Welcome from the Vice President of Academic Affairs
Dear Cooper Union,
The start of a new academic year is always a time of great anticipation, especially for those of us finding new beginnings. Since I arrived in July to transition into my new role as Cooper’s inaugural Vice President of Academic Affairs (VPAA), I have been looking forward to meeting those of you who have just arrived as well as those of you returning, with all the promise and potential of our working together this semester.
Indeed, one of the things that initially drew me to The Cooper Union is the enthusiasm for collaboratively shaping a vision of what education should be and doing so in ways that can lead to meaningful impacts on the broader society. My role as VPAA is focused on extending that important work by fostering collaborations across the multiple disciplines and fields of research and teaching found here at Cooper. In particular, I am interested in creating opportunities in which the humanities and social sciences can deepen the engagements between disciplinary practices and urgent social concerns with which we find ourselves as a planetary species confronted.

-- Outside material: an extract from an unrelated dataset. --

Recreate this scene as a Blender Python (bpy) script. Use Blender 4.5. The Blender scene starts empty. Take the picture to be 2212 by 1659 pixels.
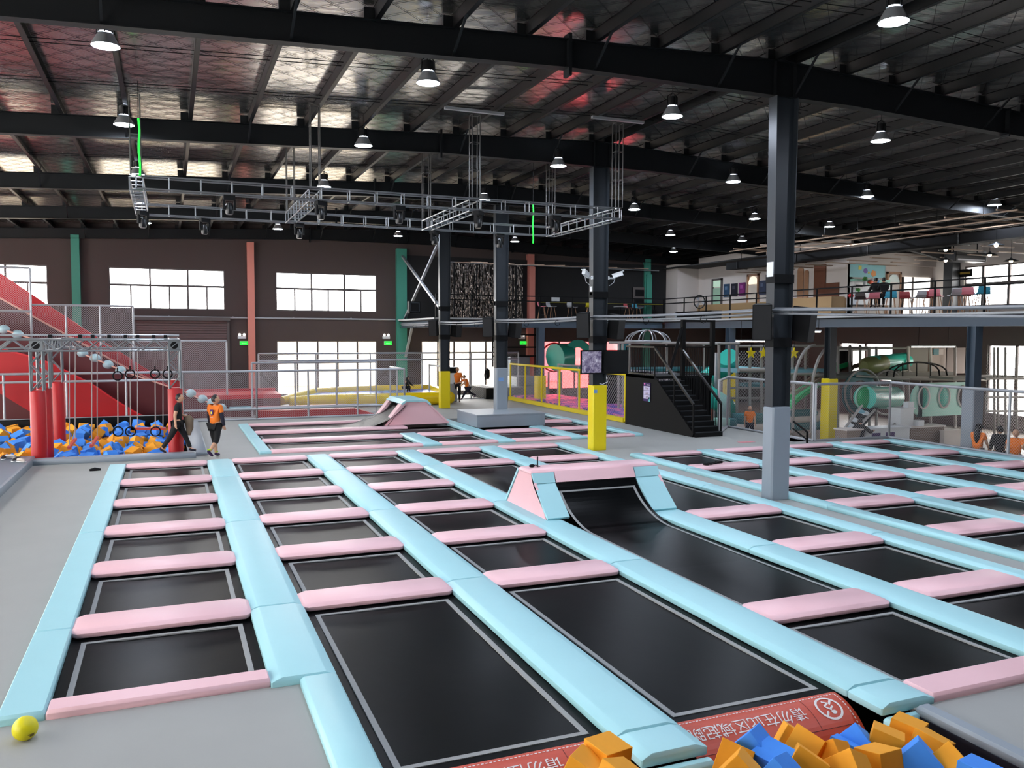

As a Cooper first-year myself, I am eager to listen and to learn. My door is open, and as the semester gets underway, I do hope that you will stop by and introduce yourselves. I am eager to hear what matters to you as students, faculty, and staff and what your suggestions and concerns may be. Since arriving, I have been consistently impressed with the way in which faculty and students connect their scholarly work to the critical issues of the broader society. This was reaffirmed for me after speaking with students at the Welcome Back Picnic this past Saturday. The deep commitment of students to relate their education to the pressing social issues of the moment was tremendously inspirational.
Such a perspective has indeed been the core of my research and public-facing humanities work over the past two and a half decades. Trained as a U.S. historian and as a Black Studies scholar, my academic work has focused on politics in the long 19th-century as well as Black intellectual and cultural history from the founding of the Americas to the present. Central to my intellectual approach has been an attempt to understand the great power of history, which as James Baldwin forcefully argued in a 1965 essay cannot simply be relegated to the past, but rather constitutes something carried within us that remains “literally present in all that we do.” Such a pursuit has made me feel right at home at Cooper, where students and faculty carry on the charge bequeathed by Peter Cooper that calls for the creation of knowledge in the sciences and the arts to be made useful to our communities and to the wider world beyond campus.
Cooper is certainly already excelling in this regard. Through pedagogical collaborations like the Center for Writing and Learning, stimulating talks like those in the Intersectional Justice Lecture Series, and centers of innovation like the Benjamin Menschel Civics Project Lab and the IDC AACE Lab, you are forging new ways of applying your knowledge and skills across disciplines and fields of inquiry. I am deeply inspired by that work and look forward to collaborating with you all as we continue to build and expand upon the historic mission articulated by Peter Cooper in his original 1859 letter to the Trustees, where he insisted the purpose of this new institution would be to improve the situation of “our city, our country, and humanity.”
Thank you for warmly welcoming me to the Cooper community.